▸ Set problem:
Identify the lines containing the word "Write". Copy each one.

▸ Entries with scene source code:

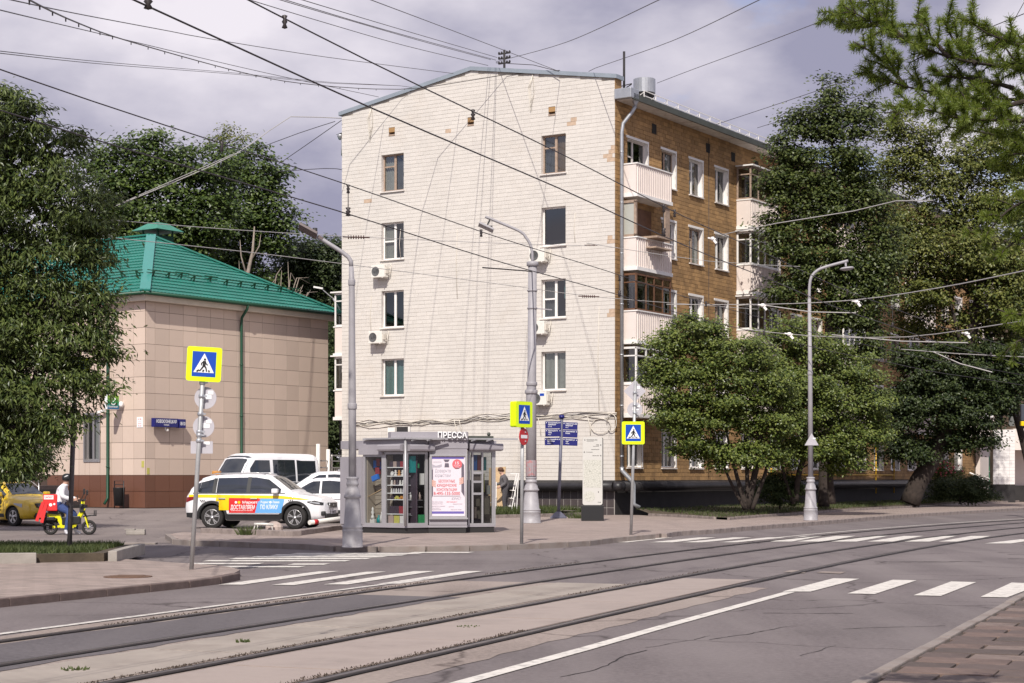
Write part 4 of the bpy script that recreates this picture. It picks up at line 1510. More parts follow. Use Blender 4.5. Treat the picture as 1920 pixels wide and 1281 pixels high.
def tiled(b, along, base, s0, s1, r0, r1, pitch=.2, row=.36):
    """Tiled slope: along(s, t, h) gives the point; r0/r1 are the s limits at the top."""
    sl = math.hypot(run, rise)
    n = int(sl / row)
    ss = np.arange(s0, s1 + pitch / 4, pitch / 4)
    prev = None
    for i in range(n + 1):
        t0, t1 = i * row, min((i + 1) * row, sl)
        lo = lambda t: s0 + (r0 - s0) * t / sl
        hi = lambda t: s1 + (r1 - s1) * t / sl
        vs, fs = [], []
        idx = []
        for j, s in enumerate(ss):
            if s < lo(t0) - pitch or s > hi(t0) + pitch: continue
            wv_ = .022 * (1 - abs(math.sin(math.pi * s / pitch)) ** 1.5)
            q0, q1 = min(max(s, lo(t0)), hi(t0)), min(max(s, lo(t1)), hi(t1))
            vs += [along(q0, t0, .0 + wv_), along(q0, t0, .042 + wv_), along(q1, t1, .004 + wv_)]
        m = len(vs) // 3
        for j in range(m - 1):
            fs += [(3 * j, 3 * j + 3, 3 * j + 4, 3 * j + 1), (3 * j + 1, 3 * j + 4, 3 * j + 5, 3 * j + 2)]
        b.add(vs, fs, 0, False)


sl = math.hypot(run, rise)
un, uz = run / sl, rise / sl
b = MB()
tiled(b, lambda s, t, h: (s, -OV + t * un - h * uz, HZ + t * uz + h * un), 0, -OV, BL + OV, half, half)
tiled(b, lambda s, t, h: (-OV + t * un - h * uz, s, HZ + t * uz + h * un), 0, -OV, BW + OV, half, BW - half)
b.add([(BL + OV, -OV, HZ), (BL + OV, BW + OV, HZ), (half, BW - half, AZ), (half, half, AZ)], [(0, 1, 2, 3)])
b.add([(-OV, BW + OV, HZ), (BL + OV, BW + OV, HZ), (half, BW - half, AZ)], [(0, 1, 2)])
b.build('roof', M['roof_green'], BK)
b = MB()
A = Vector((half, half, AZ + .06))
b.bar(A, (-OV, -OV, HZ + .07), .42, .07)
b.build('ridge_cap', M['roof_ridge'], BK)
b = MB(); b.bar(A, (BL + OV, -OV, HZ + .07), .3, .07); b.bar(A, (half, BW - half, AZ + .06), .3, .07); b.build('ridge_cap', M['roof_green'], BK)
sg = None
for k in range(11):
    t = 1.75 + (.16 if k in (2, 4) else 0)
    if sg is None:
        b = MB(); b.bar((0, 0, 0), (0, -.1, .28), .05); b.bar((0, .2, .1), (0, -.1, .28), .04); b.bar((-.4, -.1, .26), (.4, -.1, .26), .035); b.bar((-.4, -.06, .16), (.4, -.06, .16), .03)
        o = b.build('snow_guard', M['green_dark'], BK); sg = o.data
    else: o = linked('snow_guard', sg, BK)
    o.location = (1.4 + k * .86 - (.25 if k == 3 else 0), -OV + t * un, HZ + t * uz)
for k in range(5):
    o = linked('snow_guard', sg, BK, loc=(-OV + 1.75 * un, 1.6 + k * .9, HZ + 1.75 * uz), rot=(0, 0, R(-90)))
b = MB()
cx, cy = 7.1, 6.75
b.box(cx - .5, cx + .5, cy - .5, cy + .5, 11.2, 12.66, 1)
for dx in (-.5, .44):
    for dy in (-.5, .44): b.box(cx + dx, cx + dx + .06, cy + dy, cy + dy + .06, 12.66, 12.92, 1)
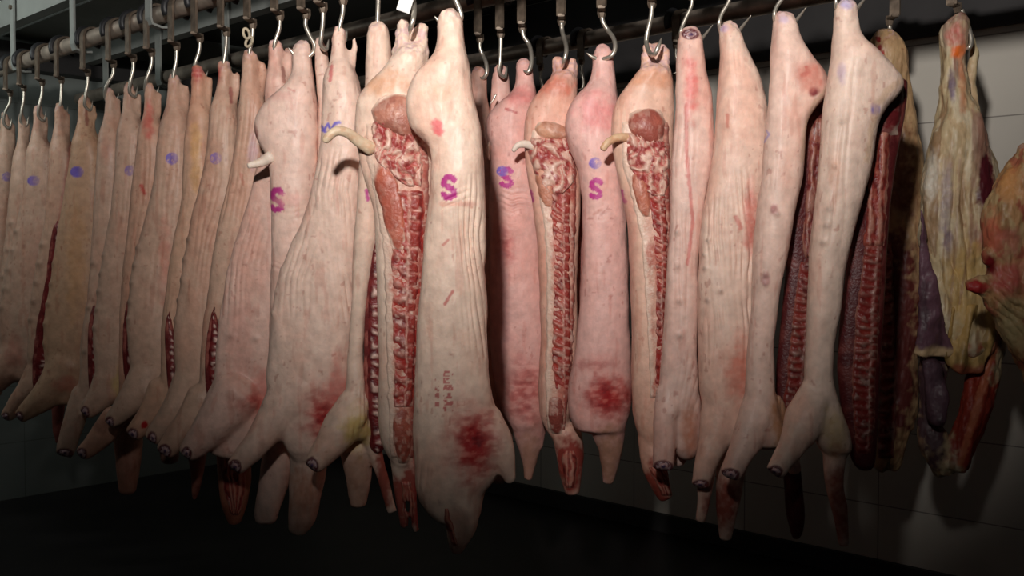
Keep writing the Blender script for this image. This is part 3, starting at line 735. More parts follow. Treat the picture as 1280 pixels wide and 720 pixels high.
a8 = carcass('pork_carcass', 'pinkish pork side with a red streaked shank and a darker low foot', K, ZA(187),
        [(101, 182, 194), (110, 178, 200), (140, 178, 204), (180, 172, 208), (230, 166, 210), (290, 160, 206), (340, 153, 200), (400, 150, 190), (450, 150, 182), (500, 150, 176), (530, 138, 165)],
        [(146, 520, 18), (124, 548, 15, -.02), (104, 566, 12, -.05)], skin=LS * np.array([1, .9, .86]), hocks=[(187, 101, 7)], seed=9, near=False, group=G1,
        ops=[('blot', 186, 150, 9, 30, lin(206, 110, 96), .9), ('line', [(176, 232), (181, 242)], 3, BLOOD, .8), ('cut', 101, 568, 8, 9), ('blot', 130, 530, 20, 14, lin(150, 100, 84), .5)],
        fold=[([(190, 120), (182, 250), (165, 420)], 20, 7, .004)])
inner(a8, 'belly_lining', [(380, 158, 168), (400, 154, 172), (440, 152, 174), (480, 156, 174), (510, 160, 172)], -.07, .016, 'lining', 10, label='open slit with white fat beads')
H(ZA, 221, 60, 'rod', 217, 94, 'the side with the half-filled purple stamp')
carcass('pork_carcass', 'pale pork side with a half-filled purple round stamp high on the ham', K, ZA(217),
        [(93, 211, 225), (102, 206, 232), (130, 204, 236), (180, 198, 240), (223, 195, 242), (260, 187, 240), (297, 175, 236), (347, 164, 230), (400, 160, 224), (450, 163, 218), (490, 168, 212), (510, 172, 204)],
        [(188, 465, 25), (166, 498, 18, -.04), (140, 525, 11, -.07)], skin=LS, hocks=[(217, 93, 8)], seed=10, near=False, group=G1,
        ops=[('oval', 215, 198, 8.5, 8, 1.0), ('cut', 137, 528, 6, 8), ('blot', 206, 330, 10, 60, lin(214, 140, 120), .6)], teats=teat([(172, 310), (161, 400)], 5),
        fold=[([(218, 140), (206, 280), (188, 430)], 14, 8, .003)])
H(ZA, 250, 50, 'slant', 248, 83, 'the side with a bloody sawn shank end')
a10 = carcass('pork_carcass', 'orange tinged pork side with bloody shank end and a red spot above its foot', K, ZA(248),
        [(82, 241, 255), (90, 236, 260), (110, 236, 262), (150, 234, 266), (200, 230, 268), (250, 228, 268), (300, 218, 262), (340, 212, 258), (400, 204, 250), (450, 203, 244), (490, 204, 238), (520, 200, 228)],
        [(206, 485, 21), (190, 515, 16, -.02), (172, 538, 12, -.05)], skin=lin(212, 170, 144), hocks=[(247, 82, 8)], seed=11, near=False, group=G1,
        ops=[('blood', 246, 92, 8, 9, .7), ('blot', 245, 190, 9, 60, lin(214, 164, 108), .8), ('cut', 166, 543, 7, 8), ('blot', 180, 531, 5, 5, lin(190, 30, 30), 1.4)],
        fold=[([(254, 120), (246, 200), (232, 300), (218, 420)], 16, 6, .005)])
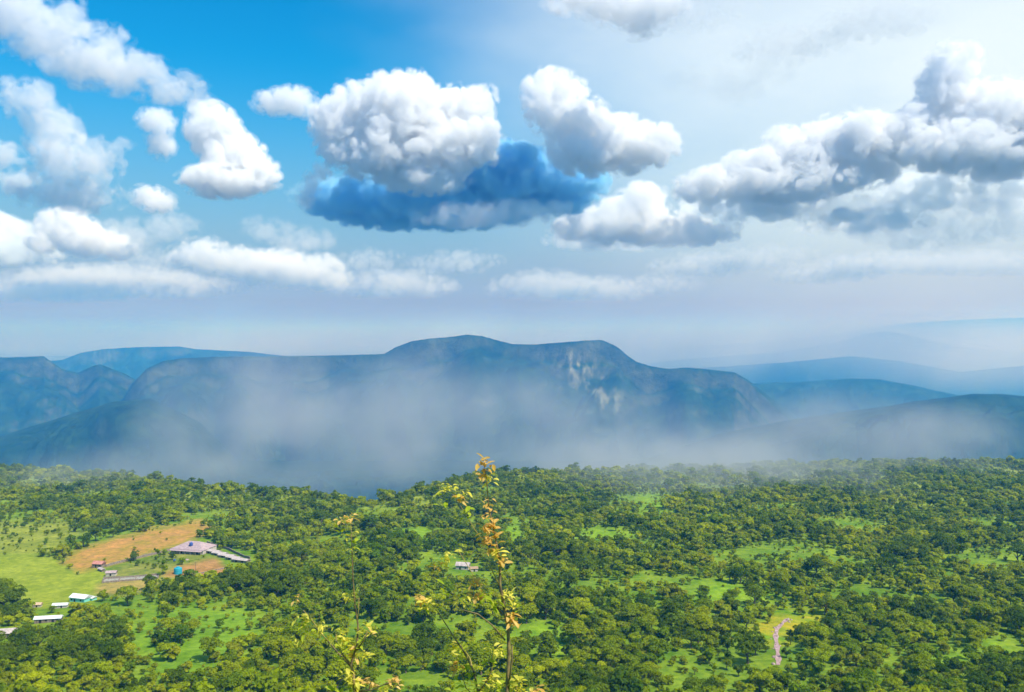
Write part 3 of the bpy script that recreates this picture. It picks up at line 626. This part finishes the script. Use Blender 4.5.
# ------------------------------------------------------------------ saplings on the slope below the viewpoint
def sap_leaf_mat(name, c0, c1):
    m = leaf_mat(name, c0, c1, trans=.45); 
    for n in m.node_tree.nodes:
        if n.type == 'TEX_NOISE': n.inputs['Scale'].default_value = 16
    return m
M_SL = {'yellow': sap_leaf_mat('leaf_yellow', (.50,.50,.05), (.80,.72,.14)), 'orange': sap_leaf_mat('leaf_orange', (.62,.40,.09), (.86,.62,.24)), 'green': sap_leaf_mat('leaf_young_green', (.20,.33,.02), (.46,.52,.05))}
M_STEM = noisy('sapling_bark', (.12,.09,.05), (.30,.22,.08), 30)
M_STEMY = noisy('young_stem', (.30,.24,.06), (.46,.34,.10), 25)
def blades(mb, c, rr, n, ln, droop=.7, spread=1.0):
    """a whorl of curled pointed leaves round a point"""
    for i in range(int(n*2.0)):
        a = rr.uniform(0,6.283); el = rr.uniform(-.5,1.0)*spread; L = ln*rr.uniform(.5,1.25); wd = L*rr.uniform(.16,.26)
        d = Vector((math.cos(a)*math.cos(el), math.sin(a)*math.cos(el), math.sin(el))); p = Vector(c) + Vector((rr.uniform(-1,1),rr.uniform(-1,1),rr.uniform(-1,1)))*ln*.6
        side = d.cross(Vector((0,0,1))).normalized(); side = (side + Vector((0,0,rr.uniform(-.7,.7)))).normalized(); vs_ = []; fs = []
        prof = [.12,.8,1,.7,.06]; cd = rr.uniform(.5,1.3)*droop
        for j, w0 in enumerate(prof):
            vs_ += [p - side*wd*w0, p - Vector((0,0,wd*.25*w0)), p + side*wd*w0]
            p = p + d*L/4; d = (d + Vector((0,0,-cd*.45))).normalized()
        for j in range(4):
            b = j*3; fs += [(b,b+1,b+4,b+3),(b+1,b+2,b+5,b+4)]
        mb.add(vs_, fs)
def sapling(label, dist, stem, branches, clusters, name='sapling'):
    """stem: [(px,py,depth offset,radius)], rooted in the ground"""
    def W(px_, py_, dy=0.0): Y_ = dist+dy; return Vector(((px_-CX)/F*Y_, Y_, (HY-py_)/F*Y_))
    b0 = W(stem[0][0], stem[0][1], stem[0][2]); g = Vector((b0.x+.01, b0.y, gz(b0.x, b0.y))); root = empty(name, g); tag(root, label, 'sapling', 'yellow leaved saplings in the foreground')
    pts = [g-Vector((0,0,.08))-g] + [W(a,b,c)-g for a,b,c,_ in stem]; rad = [stem[0][3]*1.5] + [s[3] for s in stem]
    MB().tube(pts, rad, 8).build('stem', M_STEM, root, smooth=True)
    for br in branches:
        MB().tube([W(a,b,c)-g for a,b,c,_ in br], [s[3] for s in br], 6).build('branch', M_STEMY if br[0][3] < .005 else M_STEM, root, smooth=True)
    rr = random.Random(int(dist*100)+len(stem)); by = {}
    for (x_, y_, dy, n, ln, colr) in clusters: blades(by.setdefault(colr, MB()), W(x_, y_, dy)-g, rr, n, ln)
    for colr, mb in by.items():
        o = mb.build('leaves', M_SL[colr], root); o['label'] = {'yellow':'yellow leaves','orange':'orange tinted young leaves','green':'fresh green leaves'}[colr]
    return root
mm = .0016
sapling('tallest sapling, spire of orange and yellow leaves rising above the valley rim, right of centre', 5.2,
  [(507,760,0,8.5*mm),(507,692,0,7.5*mm),(509,655,0,7*mm),(508,628,.01,6.5*mm),(504,606,0,6*mm),(500,585,0,5*mm),(500,563,0,4.4*mm),(495,535,.02,3.2*mm),(489,510,.02,2.6*mm),(487,485,.0,2*mm),(484,462,0,1.2*mm)],
  [[(505,640,0,3.6*mm),(492,625,-.05,3*mm),(478,614,-.1,2.4*mm),(463,610,-.12,1.6*mm)],[(503,615,0,3.6*mm),(494,603,.05,3*mm),(484,592,.1,2.2*mm)],[(499,585,0,3*mm),(492,570,.0,2.4*mm),(489,560,.0,2*mm)],
   [(484,592,.1,2.2*mm),(475,578,.15,1.8*mm),(466,563,.2,1.4*mm),(458,550,.2,1.1*mm)],[(487,545,.2,1.6*mm),(475,530,.2,1.3*mm),(462,508,.2,1*mm),(452,493,.2,.8*mm)],[(508,692,0,4*mm),(512,660,-.05,3.4*mm),(512,645,-.05,2.4*mm)],
   [(503,600,0,2.4*mm),(508,597,-.05,2*mm),(514,600,-.06,1.2*mm)]],
  [(483,462,0,8,.055,'orange'),(487,468,0,7,.055,'orange'),(482,476,0,6,.05,'orange'),(490,480,0,6,.05,'yellow'),(488,503,0,5,.045,'orange'),(489,512,0,5,.04,'orange'),
   (489,524,0,9,.06,'orange'),(487,533,0,10,.065,'orange'),(494,539,0,8,.06,'orange'),(488,547,0,8,.06,'orange'),(497,553,0,8,.05,'yellow'),(502,560,0,6,.05,'orange'),(499,570,0,3,.04,'yellow'),
   (448,489,.2,7,.055,'yellow'),(460,501,.2,6,.05,'orange'),(462,494,.2,5,.05,'yellow'),(469,512,.2,5,.06,'green'),(441,500,.2,4,.05,'green'),
   (445,560,.2,7,.045,'yellow'),(437,566,.2,5,.045,'orange'),(450,555,.2,5,.045,'yellow'),(475,583,.1,8,.05,'orange'),(477,596,.1,9,.06,'orange'),(463,598,.1,7,.05,'yellow'),(468,607,.1,3,.04,'yellow'),
   (488,595,0,6,.05,'green'),(494,603,0,7,.05,'green'),(506,594,0,8,.05,'yellow'),(513,600,0,6,.045,'yellow'),(511,617,0,8,.055,'orange'),(515,622,0,7,.055,'orange'),(509,609,0,4,.045,'yellow'),(517,607,0,3,.04,'green'),(448,588,.1,4,.06,'green')])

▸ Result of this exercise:
Write part 4 of the bpy script that recreates this picture. It picks up at line 1510. More parts follow. Use Blender 4.5. Treat the picture as 1920 pixels wide and 1281 pixels high.
Write part 3 of the bpy script that recreates this picture. It picks up at line 626. This part finishes the script. Use Blender 4.5.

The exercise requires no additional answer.